Extract all data as written.

☆ ☆ ☆ ☆ ☆ ☆ ☆

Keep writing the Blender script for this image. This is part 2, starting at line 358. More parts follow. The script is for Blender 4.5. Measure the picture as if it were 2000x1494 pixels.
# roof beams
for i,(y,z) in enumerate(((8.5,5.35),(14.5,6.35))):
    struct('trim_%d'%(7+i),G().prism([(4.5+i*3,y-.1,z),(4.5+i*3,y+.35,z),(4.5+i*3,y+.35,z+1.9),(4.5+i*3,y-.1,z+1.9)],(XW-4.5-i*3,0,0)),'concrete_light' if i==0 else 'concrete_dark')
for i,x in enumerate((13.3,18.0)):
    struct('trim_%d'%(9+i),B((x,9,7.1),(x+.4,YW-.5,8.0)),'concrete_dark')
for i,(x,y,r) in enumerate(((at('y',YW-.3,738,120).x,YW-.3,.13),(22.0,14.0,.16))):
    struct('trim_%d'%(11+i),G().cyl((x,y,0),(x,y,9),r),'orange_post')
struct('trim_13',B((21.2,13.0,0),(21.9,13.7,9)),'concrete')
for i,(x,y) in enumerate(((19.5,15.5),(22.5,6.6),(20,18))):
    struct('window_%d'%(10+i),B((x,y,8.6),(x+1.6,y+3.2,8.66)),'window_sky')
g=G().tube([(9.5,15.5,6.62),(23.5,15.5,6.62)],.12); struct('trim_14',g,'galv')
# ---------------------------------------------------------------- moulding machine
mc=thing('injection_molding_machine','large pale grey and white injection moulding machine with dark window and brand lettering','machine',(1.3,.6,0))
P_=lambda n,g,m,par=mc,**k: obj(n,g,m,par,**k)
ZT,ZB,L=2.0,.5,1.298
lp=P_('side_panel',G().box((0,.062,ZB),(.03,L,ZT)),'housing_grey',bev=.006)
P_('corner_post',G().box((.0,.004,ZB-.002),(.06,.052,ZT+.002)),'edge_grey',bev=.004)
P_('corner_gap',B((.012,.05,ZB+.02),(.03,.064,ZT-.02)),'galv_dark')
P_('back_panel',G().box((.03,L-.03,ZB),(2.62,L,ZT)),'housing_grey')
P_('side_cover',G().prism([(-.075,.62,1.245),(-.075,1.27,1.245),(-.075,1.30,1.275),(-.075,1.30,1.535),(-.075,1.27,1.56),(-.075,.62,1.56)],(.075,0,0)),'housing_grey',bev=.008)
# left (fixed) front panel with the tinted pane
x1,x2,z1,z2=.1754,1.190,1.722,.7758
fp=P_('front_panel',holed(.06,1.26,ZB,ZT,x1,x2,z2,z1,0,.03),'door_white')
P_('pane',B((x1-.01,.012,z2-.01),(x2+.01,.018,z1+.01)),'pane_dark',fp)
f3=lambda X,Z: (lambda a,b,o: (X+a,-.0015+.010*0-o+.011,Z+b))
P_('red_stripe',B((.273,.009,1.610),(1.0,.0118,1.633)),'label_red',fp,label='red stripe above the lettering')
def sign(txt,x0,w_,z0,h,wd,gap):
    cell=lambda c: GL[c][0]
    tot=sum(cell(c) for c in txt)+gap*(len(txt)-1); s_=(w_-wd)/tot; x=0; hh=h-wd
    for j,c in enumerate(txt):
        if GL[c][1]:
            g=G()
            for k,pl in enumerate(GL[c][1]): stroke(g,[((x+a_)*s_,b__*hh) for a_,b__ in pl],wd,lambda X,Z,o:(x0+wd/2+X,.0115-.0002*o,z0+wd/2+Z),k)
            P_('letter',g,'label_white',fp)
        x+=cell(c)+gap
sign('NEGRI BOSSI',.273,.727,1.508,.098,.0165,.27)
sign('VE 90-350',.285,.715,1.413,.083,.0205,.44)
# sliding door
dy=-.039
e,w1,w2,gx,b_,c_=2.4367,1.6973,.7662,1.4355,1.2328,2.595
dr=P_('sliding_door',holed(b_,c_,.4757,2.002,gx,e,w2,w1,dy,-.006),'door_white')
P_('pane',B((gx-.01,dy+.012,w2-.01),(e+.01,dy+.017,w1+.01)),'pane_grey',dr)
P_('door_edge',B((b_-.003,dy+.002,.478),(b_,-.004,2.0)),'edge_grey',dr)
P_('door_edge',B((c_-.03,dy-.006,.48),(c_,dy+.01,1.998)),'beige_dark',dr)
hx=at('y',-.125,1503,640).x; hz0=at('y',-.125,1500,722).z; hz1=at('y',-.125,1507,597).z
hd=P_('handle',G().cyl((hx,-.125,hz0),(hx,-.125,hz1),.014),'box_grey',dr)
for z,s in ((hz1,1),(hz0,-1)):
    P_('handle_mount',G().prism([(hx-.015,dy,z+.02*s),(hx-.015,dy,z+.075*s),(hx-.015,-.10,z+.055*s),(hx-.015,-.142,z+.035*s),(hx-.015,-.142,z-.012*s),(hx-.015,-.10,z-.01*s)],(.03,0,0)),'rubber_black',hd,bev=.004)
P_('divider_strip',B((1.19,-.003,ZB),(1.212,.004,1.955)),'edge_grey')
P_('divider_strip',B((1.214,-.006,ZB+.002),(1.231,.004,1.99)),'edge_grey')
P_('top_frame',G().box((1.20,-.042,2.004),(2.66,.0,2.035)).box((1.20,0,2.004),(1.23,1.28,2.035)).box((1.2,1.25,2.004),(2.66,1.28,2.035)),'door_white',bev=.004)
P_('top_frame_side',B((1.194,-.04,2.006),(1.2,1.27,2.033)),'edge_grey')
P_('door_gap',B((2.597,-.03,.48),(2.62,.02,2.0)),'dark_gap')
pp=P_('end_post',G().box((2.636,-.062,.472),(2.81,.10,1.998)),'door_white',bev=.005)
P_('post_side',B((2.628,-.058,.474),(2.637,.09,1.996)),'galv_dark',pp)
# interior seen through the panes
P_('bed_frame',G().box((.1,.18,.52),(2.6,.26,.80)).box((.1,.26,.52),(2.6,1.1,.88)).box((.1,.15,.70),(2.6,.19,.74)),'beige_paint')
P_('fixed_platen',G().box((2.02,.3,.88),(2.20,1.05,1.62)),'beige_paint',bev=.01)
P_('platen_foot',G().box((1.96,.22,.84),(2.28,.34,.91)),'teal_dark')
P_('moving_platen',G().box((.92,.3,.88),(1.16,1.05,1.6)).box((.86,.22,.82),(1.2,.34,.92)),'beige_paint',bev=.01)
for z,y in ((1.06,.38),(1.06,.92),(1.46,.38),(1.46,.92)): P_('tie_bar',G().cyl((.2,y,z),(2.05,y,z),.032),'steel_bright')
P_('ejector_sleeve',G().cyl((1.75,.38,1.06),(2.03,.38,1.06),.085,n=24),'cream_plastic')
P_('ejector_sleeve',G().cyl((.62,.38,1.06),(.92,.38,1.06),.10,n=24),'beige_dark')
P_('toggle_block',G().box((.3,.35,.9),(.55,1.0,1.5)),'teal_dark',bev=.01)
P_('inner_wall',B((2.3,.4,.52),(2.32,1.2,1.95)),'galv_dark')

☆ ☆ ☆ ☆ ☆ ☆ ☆

EXERCISE RESPONSE »
Keep writing the Blender script for this image. This is part 2, starting at line 358. More parts follow. The script is for Blender 4.5. Measure the picture as if it were 2000x1494 pixels.
# roof beams
for i,(y,z) in enumerate(((8.5,5.35),(14.5,6.35))):
    struct('trim_%d'%(7+i),G().prism([(4.5+i*3,y-.1,z),(4.5+i*3,y+.35,z),(4.5+i*3,y+.35,z+1.9),(4.5+i*3,y-.1,z+1.9)],(XW-4.5-i*3,0,0)),'concrete_light' if i==0 else 'concrete_dark')
for i,x in enumerate((13.3,18.0)):
    struct('trim_%d'%(9+i),B((x,9,7.1),(x+.4,YW-.5,8.0)),'concrete_dark')
for i,(x,y,r) in enumerate(((at('y',YW-.3,738,120).x,YW-.3,.13),(22.0,14.0,.16))):
    struct('trim_%d'%(11+i),G().cyl((x,y,0),(x,y,9),r),'orange_post')
struct('trim_13',B((21.2,13.0,0),(21.9,13.7,9)),'concrete')
for i,(x,y) in enumerate(((19.5,15.5),(22.5,6.6),(20,18))):
    struct('window_%d'%(10+i),B((x,y,8.6),(x+1.6,y+3.2,8.66)),'window_sky')
g=G().tube([(9.5,15.5,6.62),(23.5,15.5,6.62)],.12); struct('trim_14',g,'galv')
# ---------------------------------------------------------------- moulding machine
mc=thing('injection_molding_machine','large pale grey and white injection moulding machine with dark window and brand lettering','machine',(1.3,.6,0))
P_=lambda n,g,m,par=mc,**k: obj(n,g,m,par,**k)
ZT,ZB,L=2.0,.5,1.298
lp=P_('side_panel',G().box((0,.062,ZB),(.03,L,ZT)),'housing_grey',bev=.006)
P_('corner_post',G().box((.0,.004,ZB-.002),(.06,.052,ZT+.002)),'edge_grey',bev=.004)
P_('corner_gap',B((.012,.05,ZB+.02),(.03,.064,ZT-.02)),'galv_dark')
P_('back_panel',G().box((.03,L-.03,ZB),(2.62,L,ZT)),'housing_grey')
P_('side_cover',G().prism([(-.075,.62,1.245),(-.075,1.27,1.245),(-.075,1.30,1.275),(-.075,1.30,1.535),(-.075,1.27,1.56),(-.075,.62,1.56)],(.075,0,0)),'housing_grey',bev=.008)
# left (fixed) front panel with the tinted pane
x1,x2,z1,z2=.1754,1.190,1.722,.7758
fp=P_('front_panel',holed(.06,1.26,ZB,ZT,x1,x2,z2,z1,0,.03),'door_white')
P_('pane',B((x1-.01,.012,z2-.01),(x2+.01,.018,z1+.01)),'pane_dark',fp)
f3=lambda X,Z: (lambda a,b,o: (X+a,-.0015+.010*0-o+.011,Z+b))
P_('red_stripe',B((.273,.009,1.610),(1.0,.0118,1.633)),'label_red',fp,label='red stripe above the lettering')
def sign(txt,x0,w_,z0,h,wd,gap):
    cell=lambda c: GL[c][0]
    tot=sum(cell(c) for c in txt)+gap*(len(txt)-1); s_=(w_-wd)/tot; x=0; hh=h-wd
    for j,c in enumerate(txt):
        if GL[c][1]:
            g=G()
            for k,pl in enumerate(GL[c][1]): stroke(g,[((x+a_)*s_,b__*hh) for a_,b__ in pl],wd,lambda X,Z,o:(x0+wd/2+X,.0115-.0002*o,z0+wd/2+Z),k)
            P_('letter',g,'label_white',fp)
        x+=cell(c)+gap
sign('NEGRI BOSSI',.273,.727,1.508,.098,.0165,.27)
sign('VE 90-350',.285,.715,1.413,.083,.0205,.44)
# sliding door
dy=-.039
e,w1,w2,gx,b_,c_=2.4367,1.6973,.7662,1.4355,1.2328,2.595
dr=P_('sliding_door',holed(b_,c_,.4757,2.002,gx,e,w2,w1,dy,-.006),'door_white')
P_('pane',B((gx-.01,dy+.012,w2-.01),(e+.01,dy+.017,w1+.01)),'pane_grey',dr)
P_('door_edge',B((b_-.003,dy+.002,.478),(b_,-.004,2.0)),'edge_grey',dr)
P_('door_edge',B((c_-.03,dy-.006,.48),(c_,dy+.01,1.998)),'beige_dark',dr)
hx=at('y',-.125,1503,640).x; hz0=at('y',-.125,1500,722).z; hz1=at('y',-.125,1507,597).z
hd=P_('handle',G().cyl((hx,-.125,hz0),(hx,-.125,hz1),.014),'box_grey',dr)
for z,s in ((hz1,1),(hz0,-1)):
    P_('handle_mount',G().prism([(hx-.015,dy,z+.02*s),(hx-.015,dy,z+.075*s),(hx-.015,-.10,z+.055*s),(hx-.015,-.142,z+.035*s),(hx-.015,-.142,z-.012*s),(hx-.015,-.10,z-.01*s)],(.03,0,0)),'rubber_black',hd,bev=.004)
P_('divider_strip',B((1.19,-.003,ZB),(1.212,.004,1.955)),'edge_grey')
P_('divider_strip',B((1.214,-.006,ZB+.002),(1.231,.004,1.99)),'edge_grey')
P_('top_frame',G().box((1.20,-.042,2.004),(2.66,.0,2.035)).box((1.20,0,2.004),(1.23,1.28,2.035)).box((1.2,1.25,2.004),(2.66,1.28,2.035)),'door_white',bev=.004)
P_('top_frame_side',B((1.194,-.04,2.006),(1.2,1.27,2.033)),'edge_grey')
P_('door_gap',B((2.597,-.03,.48),(2.62,.02,2.0)),'dark_gap')
pp=P_('end_post',G().box((2.636,-.062,.472),(2.81,.10,1.998)),'door_white',bev=.005)
P_('post_side',B((2.628,-.058,.474),(2.637,.09,1.996)),'galv_dark',pp)
# interior seen through the panes
P_('bed_frame',G().box((.1,.18,.52),(2.6,.26,.80)).box((.1,.26,.52),(2.6,1.1,.88)).box((.1,.15,.70),(2.6,.19,.74)),'beige_paint')
P_('fixed_platen',G().box((2.02,.3,.88),(2.20,1.05,1.62)),'beige_paint',bev=.01)
P_('platen_foot',G().box((1.96,.22,.84),(2.28,.34,.91)),'teal_dark')
P_('moving_platen',G().box((.92,.3,.88),(1.16,1.05,1.6)).box((.86,.22,.82),(1.2,.34,.92)),'beige_paint',bev=.01)
for z,y in ((1.06,.38),(1.06,.92),(1.46,.38),(1.46,.92)): P_('tie_bar',G().cyl((.2,y,z),(2.05,y,z),.032),'steel_bright')
P_('ejector_sleeve',G().cyl((1.75,.38,1.06),(2.03,.38,1.06),.085,n=24),'cream_plastic')
P_('ejector_sleeve',G().cyl((.62,.38,1.06),(.92,.38,1.06),.10,n=24),'beige_dark')
P_('toggle_block',G().box((.3,.35,.9),(.55,1.0,1.5)),'teal_dark',bev=.01)
P_('inner_wall',B((2.3,.4,.52),(2.32,1.2,1.95)),'galv_dark')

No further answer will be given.